— Material to process —

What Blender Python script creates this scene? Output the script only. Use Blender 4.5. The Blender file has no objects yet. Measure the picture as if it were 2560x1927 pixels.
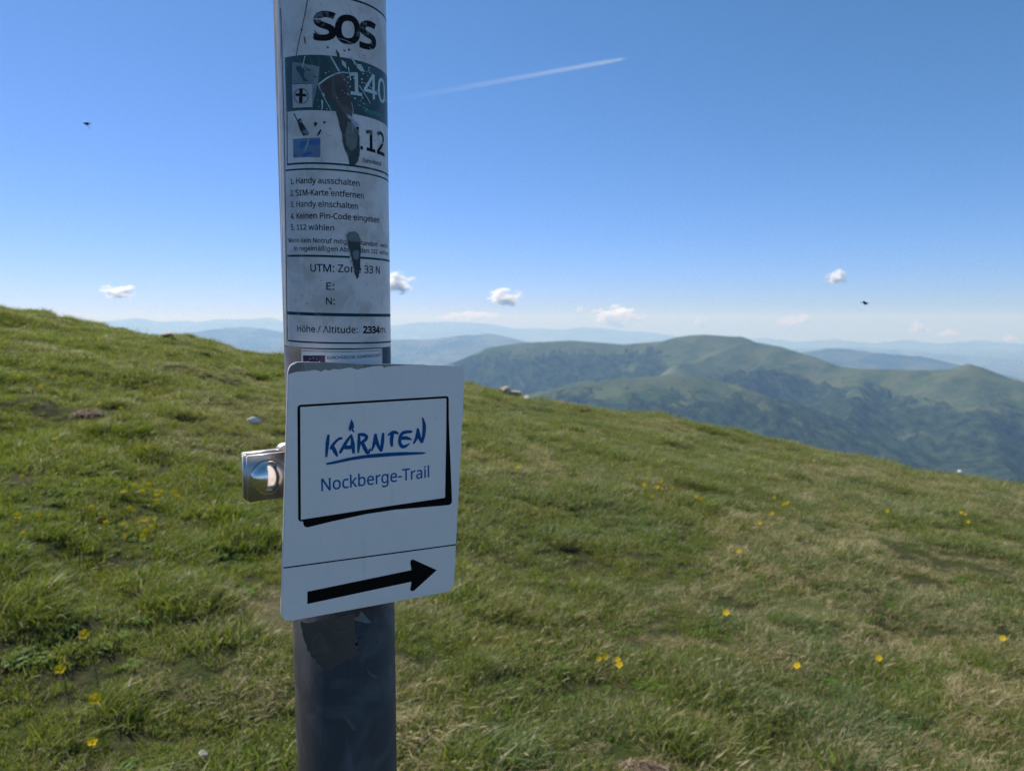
import bpy, bmesh, math, random
import numpy as np
from mathutils import Vector, Matrix, Euler

scene = bpy.context.scene
COL = scene.collection
rng = np.random.default_rng(7)
random.seed(7)

# ---------------------------------------------------------------- camera
PITCH = math.atan(163.5/1850)
cam = bpy.data.cameras.new('camera')
cam_ob = bpy.data.objects.new('camera', cam); COL.objects.link(cam_ob)
cam_ob.location = (0, 0, 1.6); cam_ob.rotation_euler = (math.pi/2-PITCH, 0, 0)
cam.sensor_width = 36; cam.lens = 36*1850/2560
cam.clip_start = .02; cam.clip_end = 250000
cam.dof.use_dof = True; cam.dof.focus_distance = .415; cam.dof.aperture_fstop = 16
scene.camera = cam_ob

# ---------------------------------------------------------------- sky, sun, exposure
SUN_EL = math.radians(52); SUN_AZ = math.radians(-47)      # azimuth from +Y towards +X
world = bpy.data.worlds.new('World'); scene.world = world; world.use_nodes = True
wt = world.node_tree; bgn = wt.nodes['Background']
sky = wt.nodes.new('ShaderNodeTexSky'); sky.sky_type = 'NISHITA'; sky.sun_disc = False
sky.sun_elevation = SUN_EL; sky.sun_rotation = SUN_AZ
sky.altitude = 2300; sky.air_density = 1.0; sky.dust_density = 1.0; sky.ozone_density = 2.0
SKY_S = 0.093
def wmath(op, a, b):
    n = wt.nodes.new('ShaderNodeMath'); n.operation = op
    for i, v in enumerate((a, b)):
        if isinstance(v, (int, float)): n.inputs[i].default_value = v
        else: wt.links.new(v, n.inputs[i])
    return n.outputs[0]
# film-like colour response of the sky (per-channel contrast), same in every direction
sep = wt.nodes.new('ShaderNodeSeparateColor'); wt.links.new(sky.outputs[0], sep.inputs[0])
comb = wt.nodes.new('ShaderNodeCombineColor')
for i, (g, a) in enumerate(((1.02, .60), (.80, .665), (1.04, 1.17))):
    wt.links.new(wmath('MULTIPLY', wmath('POWER', wmath('MULTIPLY', sep.outputs[i], SKY_S), g), a/SKY_S), comb.inputs[i])
wt.links.new(comb.outputs[0], bgn.inputs[0]); bgn.inputs[1].default_value = SKY_S
sun = bpy.data.lights.new('sun', 'SUN'); sun.energy = 5.0; sun.angle = math.radians(.53); sun.color = (1, .94, .84)
sun_ob = bpy.data.objects.new('sun', sun); COL.objects.link(sun_ob); sun_ob.location = (-20, 20, 40)
sdir = Vector((math.sin(SUN_AZ)*math.cos(SUN_EL), math.cos(SUN_AZ)*math.cos(SUN_EL), math.sin(SUN_EL)))
sun_ob.rotation_euler = sdir.to_track_quat('Z', 'Y').to_euler()
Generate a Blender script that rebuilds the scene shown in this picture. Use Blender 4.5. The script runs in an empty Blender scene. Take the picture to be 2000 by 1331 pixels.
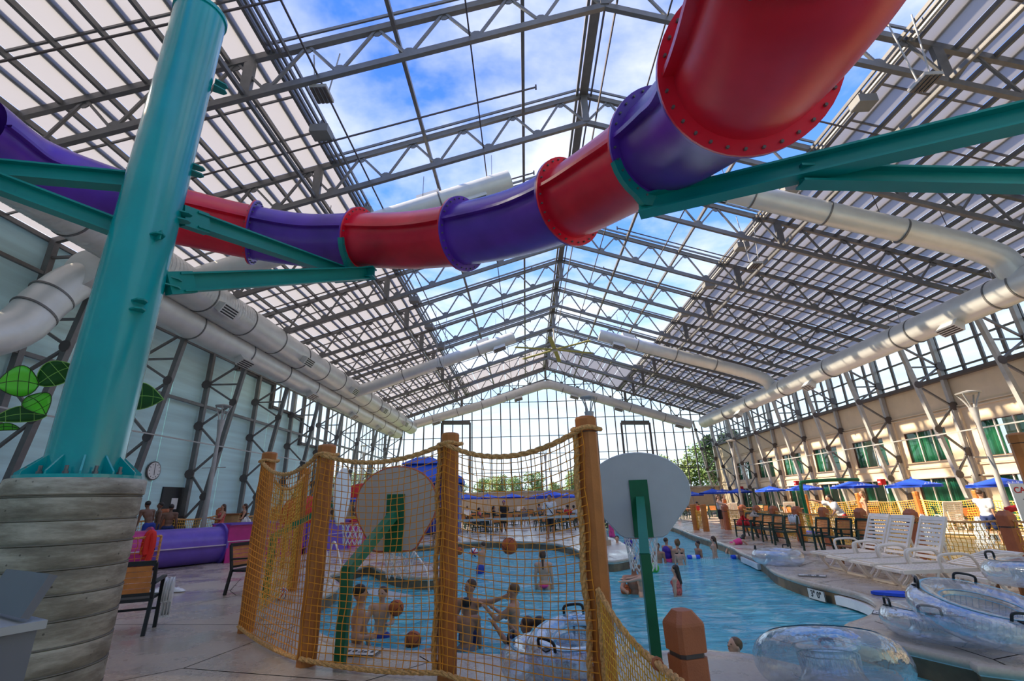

— Written request —
Every line from the start of the listing above through the line with "random.seed(7)" should be repeated exactly; skip the pictures and add nothing else.

— The completed task —
What Blender Python script creates this scene? Output the script only. Use Blender 4.5. The Blender file has no objects yet. Measure the picture as if it were 2560x1927 pixels.
import bpy, bmesh, math, random
import numpy as np
from mathutils import Vector, Matrix, Euler

scene = bpy.context.scene
COL = scene.collection
rng = np.random.default_rng(7)
random.seed(7)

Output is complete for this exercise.